Flexible, Future-Proof Systems
One of the biggest advantages of modern Goods-To-Person automation is flexibility and reconfigurability. Reconfiguring AMR routes takes hours or days—not weeks—making your operation more agile and responsive to change.
Vertical Lift Modules, Horizontal Carousels and ASRS Stacker Cranes are fully self-contained systems that can work famously in stand-alone function or scale as they are partnered with systems like AI vision guided cobot picking robots, conveyors and sorters, AMRs and the like.

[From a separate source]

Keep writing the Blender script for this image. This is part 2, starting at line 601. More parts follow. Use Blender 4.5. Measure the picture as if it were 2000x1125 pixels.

More Financing Options Than Ever
Cost used to be a major barrier to automation. Today, Robotics-as-a-Service (RaaS) and other flexible financing models are making Goods-To-Person solutions accessible to businesses of all sizes. These subscription-based services offer the ability to implement cutting-edge technology without the heavy upfront investment. With options for leasing, bundling service and maintenance, and scaling capacity based on usage, automation is no longer reserved for Fortune 500 operations.
Partnering with the Right Provider
Choosing the right technology partner is critical to successful automation. That’s where Streamline-IT stands apart. With a deep bench of experienced engineers, end-to-end solution design, and access to the most trusted brands in warehouse automation, Streamline-IT delivers a seamless path from strategy to implementation.
Whether you’re considering tote-to-person robotics, high-density shuttle systems, or pallet-handling AMRs, Streamline-IT offers turnkey solutions—including software integration, equipment sourcing, and ongoing service and support.
Final Thoughts
In 2025, the question isn’t if warehouse automation will be necessary—it’s how it will be implemented most effectively. Goods-to-person systems are not just a technological upgrade; they are a strategic investment in operational excellence, workforce sustainability, and business agility.
For organizations looking to boost performance while reducing costs, Goods-To-Person automation offers one of the smartest and most future-ready investments available.